_Your objective_
Copy each line below exactly and leave the pictures out.

_Data shown_

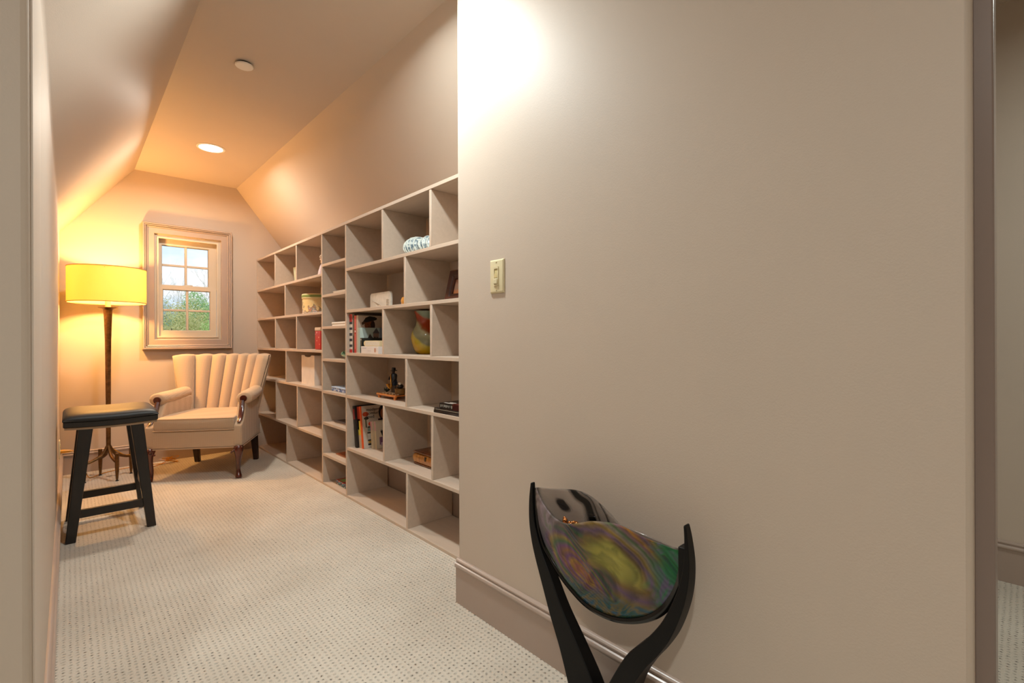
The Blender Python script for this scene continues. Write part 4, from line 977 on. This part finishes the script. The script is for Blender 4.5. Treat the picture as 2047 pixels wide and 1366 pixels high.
# art glass vase
def vase_m():
    m, n, b = newmat('vase_glass'); L = n.links
    t = N(n, 'ShaderNodeTexCoord'); sp = N(n, 'ShaderNodeSeparateXYZ'); L.new(t.outputs['Object'], sp.inputs[0])
    nz = N(n, 'ShaderNodeTexNoise', Scale=9.0, Detail=4.0, Distortion=1.2); L.new(t.outputs['Object'], nz.inputs['Vector'])
    # bands slope down towards -y
    my = N(n, 'ShaderNodeMath', operation='MULTIPLY_ADD'); my.inputs[1].default_value = -.86; L.new(sp.outputs[1], my.inputs[0]); L.new(sp.outputs[2], my.inputs[2])
    mz = N(n, 'ShaderNodeMath', operation='MULTIPLY_ADD'); mz.inputs[1].default_value = .035; L.new(nz.outputs['Fac'], mz.inputs[0]); L.new(my.outputs[0], mz.inputs[2])
    mr = N(n, 'ShaderNodeMapRange'); mr.inputs['From Min'].default_value = -.043; mr.inputs['From Max'].default_value = .277; L.new(mz.outputs[0], mr.inputs['Value'])
    r = N(n, 'ShaderNodeValToRGB'); cr = r.color_ramp
    cs = [('#8f9f86', .0), ('#97a286', .17), ('#4a5230', .21), ('#a87c02', .25), ('#c09a0c', .38), ('#b8a83c', .50), ('#7f8064', .55), ('#8c8a6a', .64), ('#a8a684', .71), ('#8a4a24', .76), ('#96340c', .80), ('#a8441a', .92), ('#8fa08a', .97), ('#93a590', 1.0)]
    while len(cr.elements) < len(cs): cr.elements.new(.5)
    for e_, (c_, p_) in zip(cr.elements, cs): e_.position = p_; e_.color = lin(c_) + (1,)
    L.new(mr.outputs[0], r.inputs[0]); L.new(r.outputs[0], b.inputs['Base Color']); b.inputs['Roughness'].default_value = .15; b.inputs['Coat Weight'].default_value = .2
    return m
gv = empty('glass_vase', (1.482, 2.30, z3)); tag(gv, 'bulbous art glass vase banded in orange, yellow and green', 'vase')
build('body', MB().lathe([(0, 0), (.054, 0), (.062, .006), (.072, .030), (.082, .065), (.086, .092), (.083, .115), (.073, .140), (.061, .160), (.055, .180), (.056, .200), (.062, .222), (.070, .240), (.066, .240), (.052, .200), (.050, .178), (.066, .13), (.05, .01), (0, .008)], (1.482, 2.30, z3), 44), vase_m(), gv, autosm=60)

# jazz musician figurine on a little bamboo stage
z4 = RZs[3]
mf = empty('musician_figurine', (1.435, 2.56, z4)); tag(mf, 'painted saxophone player figurine on an orange bamboo stage', 'figurine')
BAM = wood('bamboo', '#a8571c', '#cf7f34', .4, sc=(8, 8, 40))
build('stage', MB().box(1.372, 1.50, 2.452, 2.655, z4 + .020, z4 + .027), BAM, mf, bevel=.001)
for x in (1.372, 1.492): build('stage_rail', MB().tube([(x, 2.447, z4 + .022), (x, 2.672, z4 + .022)], .007, 8), BAM, mf)
for x in (1.378, 1.490):
    for y in (2.468, 2.655): build('stage_leg', MB().lathe([(0, 0), (.009, 0), (.0095, .02), (.007, .026), (0, .026)], (x, y, z4), 10), BAM, mf)
rnd = random.Random(5); pb = MB()
for k in range(60): pb.sphere((1.38 + rnd.random() * .11, 2.46 + rnd.random() * .17, z4 + .029), .006 + rnd.random() * .003, 6, 4, (1, 1, .6))
pbo = build('cobbles', pb, pc('#c9b79c', .6), mf); pbo['kind'] = 'stuff'
fx, fy, fz_ = 1.43, 2.578, z4 + .030
DK, DK2 = pc('#171312', .35), pc('#1f2a3a', .35)
build('trousers', MB().tube([(fx, fy + .010, fz_), (fx, fy + .010, fz_ + .03), (fx, fy + .006, fz_ + .055)], [.010, .011, .012], 10).tube([(fx, fy - .012, fz_), (fx, fy - .011, fz_ + .03), (fx, fy - .005, fz_ + .055)], [.010, .011, .012], 10), pc('#4a3a2c'), mf)
build('coat', MB().lathe([(0, .045), (.020, .045), (.023, .060), (.019, .080), (.022, .102), (.017, .114), (.007, .118), (0, .118)], (fx, fy, fz_), 16), DK2, mf)
build('head', MB().sphere((fx - .002, fy, fz_ + .127), .0105, 10, 8, (1, .95, 1.2)), SKD, mf)
build('hat', MB().lathe([(0, .132), (.022, .132), (.021, .136), (.013, .137), (.012, .150), (.009, .152), (0, .151)], (fx, fy, fz_), 18), DK, mf)
build('arm', MB().tube([(fx, fy + .019, fz_ + .108), (fx - .010, fy + .028, fz_ + .088), (fx - .022, fy + .016, fz_ + .080)], [.0075, .007, .005], 8), DK, mf)
build('arm', MB().tube([(fx, fy - .019, fz_ + .108), (fx - .008, fy - .032, fz_ + .090), (fx - .024, fy - .020, fz_ + .062)], [.0075, .007, .005], 8), DK, mf)
GOLD = plain('gilt', '#b9802a', .25, .7, var=.15)
build('saxophone', MB().tube([(fx - .014, fy, fz_ + .116), (fx - .023, fy - .006, fz_ + .108), (fx - .025, fy - .014, fz_ + .070), (fx - .026, fy - .018, fz_ + .040), (fx - .033, fy - .016, fz_ + .028), (fx - .040, fy - .010, fz_ + .042), (fx - .042, fy - .006, fz_ + .056)], [.002, .003, .004, .0055, .0075, .009, .012], 10), GOLD, mf)
build('side_table', MB().lathe([(0, 0), (.030, 0), (.031, .026), (.033, .028), (.033, .032), (0, .032)], (1.425, 2.492, fz_), 20), wood('side_table_wood', '#6b4a1e', '#8f6a34', .5), mf)
build('bag', MB().sphere((1.425, 2.495, fz_ + .045), .021, 12, 8, (1, 1.1, .68)), DK, mf)
build('white_cup', MB().lathe([(0, 0), (.007, 0), (.010, .012), (0, .012)], (1.415, 2.478, fz_ + .056), 10), pc('#ddd2bf'), mf)
pb = MB()
for k in range(22):
    a = k * 2.4; pb.tube([(1.415, 2.632, fz_), (1.415 + .010 * cos(a), 2.632 + .010 * sin(a), fz_ + .012), (1.415 + .020 * cos(a), 2.632 + .018 * sin(a), fz_ + .014 + .008 * (k % 3))], [.0018, .003, .001], 5)
pbo = build('shrub', pb, pc('#22301f'), mf); pbo['kind'] = 'stuff'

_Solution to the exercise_
The Blender Python script for this scene continues. Write part 4, from line 977 on. This part finishes the script. The script is for Blender 4.5. Treat the picture as 2047 pixels wide and 1366 pixels high.
# art glass vase
def vase_m():
    m, n, b = newmat('vase_glass'); L = n.links
    t = N(n, 'ShaderNodeTexCoord'); sp = N(n, 'ShaderNodeSeparateXYZ'); L.new(t.outputs['Object'], sp.inputs[0])
    nz = N(n, 'ShaderNodeTexNoise', Scale=9.0, Detail=4.0, Distortion=1.2); L.new(t.outputs['Object'], nz.inputs['Vector'])
    # bands slope down towards -y
    my = N(n, 'ShaderNodeMath', operation='MULTIPLY_ADD'); my.inputs[1].default_value = -.86; L.new(sp.outputs[1], my.inputs[0]); L.new(sp.outputs[2], my.inputs[2])
    mz = N(n, 'ShaderNodeMath', operation='MULTIPLY_ADD'); mz.inputs[1].default_value = .035; L.new(nz.outputs['Fac'], mz.inputs[0]); L.new(my.outputs[0], mz.inputs[2])
    mr = N(n, 'ShaderNodeMapRange'); mr.inputs['From Min'].default_value = -.043; mr.inputs['From Max'].default_value = .277; L.new(mz.outputs[0], mr.inputs['Value'])
    r = N(n, 'ShaderNodeValToRGB'); cr = r.color_ramp
    cs = [('#8f9f86', .0), ('#97a286', .17), ('#4a5230', .21), ('#a87c02', .25), ('#c09a0c', .38), ('#b8a83c', .50), ('#7f8064', .55), ('#8c8a6a', .64), ('#a8a684', .71), ('#8a4a24', .76), ('#96340c', .80), ('#a8441a', .92), ('#8fa08a', .97), ('#93a590', 1.0)]
    while len(cr.elements) < len(cs): cr.elements.new(.5)
    for e_, (c_, p_) in zip(cr.elements, cs): e_.position = p_; e_.color = lin(c_) + (1,)
    L.new(mr.outputs[0], r.inputs[0]); L.new(r.outputs[0], b.inputs['Base Color']); b.inputs['Roughness'].default_value = .15; b.inputs['Coat Weight'].default_value = .2
    return m
gv = empty('glass_vase', (1.482, 2.30, z3)); tag(gv, 'bulbous art glass vase banded in orange, yellow and green', 'vase')
build('body', MB().lathe([(0, 0), (.054, 0), (.062, .006), (.072, .030), (.082, .065), (.086, .092), (.083, .115), (.073, .140), (.061, .160), (.055, .180), (.056, .200), (.062, .222), (.070, .240), (.066, .240), (.052, .200), (.050, .178), (.066, .13), (.05, .01), (0, .008)], (1.482, 2.30, z3), 44), vase_m(), gv, autosm=60)

# jazz musician figurine on a little bamboo stage
z4 = RZs[3]
mf = empty('musician_figurine', (1.435, 2.56, z4)); tag(mf, 'painted saxophone player figurine on an orange bamboo stage', 'figurine')
BAM = wood('bamboo', '#a8571c', '#cf7f34', .4, sc=(8, 8, 40))
build('stage', MB().box(1.372, 1.50, 2.452, 2.655, z4 + .020, z4 + .027), BAM, mf, bevel=.001)
for x in (1.372, 1.492): build('stage_rail', MB().tube([(x, 2.447, z4 + .022), (x, 2.672, z4 + .022)], .007, 8), BAM, mf)
for x in (1.378, 1.490):
    for y in (2.468, 2.655): build('stage_leg', MB().lathe([(0, 0), (.009, 0), (.0095, .02), (.007, .026), (0, .026)], (x, y, z4), 10), BAM, mf)
rnd = random.Random(5); pb = MB()
for k in range(60): pb.sphere((1.38 + rnd.random() * .11, 2.46 + rnd.random() * .17, z4 + .029), .006 + rnd.random() * .003, 6, 4, (1, 1, .6))
pbo = build('cobbles', pb, pc('#c9b79c', .6), mf); pbo['kind'] = 'stuff'
fx, fy, fz_ = 1.43, 2.578, z4 + .030
DK, DK2 = pc('#171312', .35), pc('#1f2a3a', .35)
build('trousers', MB().tube([(fx, fy + .010, fz_), (fx, fy + .010, fz_ + .03), (fx, fy + .006, fz_ + .055)], [.010, .011, .012], 10).tube([(fx, fy - .012, fz_), (fx, fy - .011, fz_ + .03), (fx, fy - .005, fz_ + .055)], [.010, .011, .012], 10), pc('#4a3a2c'), mf)
build('coat', MB().lathe([(0, .045), (.020, .045), (.023, .060), (.019, .080), (.022, .102), (.017, .114), (.007, .118), (0, .118)], (fx, fy, fz_), 16), DK2, mf)
build('head', MB().sphere((fx - .002, fy, fz_ + .127), .0105, 10, 8, (1, .95, 1.2)), SKD, mf)
build('hat', MB().lathe([(0, .132), (.022, .132), (.021, .136), (.013, .137), (.012, .150), (.009, .152), (0, .151)], (fx, fy, fz_), 18), DK, mf)
build('arm', MB().tube([(fx, fy + .019, fz_ + .108), (fx - .010, fy + .028, fz_ + .088), (fx - .022, fy + .016, fz_ + .080)], [.0075, .007, .005], 8), DK, mf)
build('arm', MB().tube([(fx, fy - .019, fz_ + .108), (fx - .008, fy - .032, fz_ + .090), (fx - .024, fy - .020, fz_ + .062)], [.0075, .007, .005], 8), DK, mf)
GOLD = plain('gilt', '#b9802a', .25, .7, var=.15)
build('saxophone', MB().tube([(fx - .014, fy, fz_ + .116), (fx - .023, fy - .006, fz_ + .108), (fx - .025, fy - .014, fz_ + .070), (fx - .026, fy - .018, fz_ + .040), (fx - .033, fy - .016, fz_ + .028), (fx - .040, fy - .010, fz_ + .042), (fx - .042, fy - .006, fz_ + .056)], [.002, .003, .004, .0055, .0075, .009, .012], 10), GOLD, mf)
build('side_table', MB().lathe([(0, 0), (.030, 0), (.031, .026), (.033, .028), (.033, .032), (0, .032)], (1.425, 2.492, fz_), 20), wood('side_table_wood', '#6b4a1e', '#8f6a34', .5), mf)
build('bag', MB().sphere((1.425, 2.495, fz_ + .045), .021, 12, 8, (1, 1.1, .68)), DK, mf)
build('white_cup', MB().lathe([(0, 0), (.007, 0), (.010, .012), (0, .012)], (1.415, 2.478, fz_ + .056), 10), pc('#ddd2bf'), mf)
pb = MB()
for k in range(22):
    a = k * 2.4; pb.tube([(1.415, 2.632, fz_), (1.415 + .010 * cos(a), 2.632 + .010 * sin(a), fz_ + .012), (1.415 + .020 * cos(a), 2.632 + .018 * sin(a), fz_ + .014 + .008 * (k % 3))], [.0018, .003, .001], 5)
pbo = build('shrub', pb, pc('#22301f'), mf); pbo['kind'] = 'stuff'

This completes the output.